I have mostly forgotten what I have read about the crash but my impression was that it was basically a situation of general incompetence all around–the manufacturer, the airline and the pilots: not a criminal situation.
Incompetence… or recklessness? And I’m not just being coy: one way to get to manslaughter, at least in the US, is by a showing of recklessness resulting in death.
So the crew got an audio “dual input” warning message, although admittedly it seems this wasn’t enough to get their attention. If there are a bunch of other alarms going off, and the crew is already on mental overload, it’s not terribly surprising that they didn’t notice it. Boeing’s “tug-of-war” yoke linkage, which also puts both yokes out in plain view, would have made it much harder for Dubois to miss Bonin’s counterproductive control inputs.
Maybe an apt comparison would be the Pinto or Crown Vic fuel tank configuration - an engineering flaw resulting in immolation of occupants. As I said, a design flaw that resulted in a large number of deaths, the same as the aircraft essentially deciding to ignore both critical controls by averaging them out. It may not have been the only cause, nor even a primary cause, but it certainly was a key factor.
At what point does incompetence (in design) rise to the level of “criminal negligence causing death”?

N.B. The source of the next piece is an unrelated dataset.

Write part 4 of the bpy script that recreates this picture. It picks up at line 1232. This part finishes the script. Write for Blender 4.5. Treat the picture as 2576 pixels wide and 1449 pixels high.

I’m also wondering if there’s a legal and translation difference that is giving is “manslaughter” instead of “criminal negligence”? I don’t know the nuances of French criminal law.
Well, indeed - that’s why the charge is manslaughter, not murder, right?
Having said that, my general view is that bringing criminal charges is not typically conducive to the promotion of increased air safety. No doubt if I were a friend or relative of a passenger on AF447 I would be pretty pissed off (hell, I’m not, but I’m still pretty pissed off that it happened), but what good will criminal penalties bring? If the design was unsafe, fix it. If the training was inadequate, fix it. Both much better uses of time and money.
Thankfully, aviation safety has come a long way and is still improving. According to this list, there have been no commercial flights with a higher number of fatalities since AF447 where the cause was pilot error and/or failure of aircraft systems (MH17 was shot down and MH370 was almost certainly pilot suicide/homicide).
According to the news articles, they’ve been charged with « involuntary manslaughter ». I don’t know anything about French criminal law, but that doesn’t sound like an allegation that anyone intended the deaths.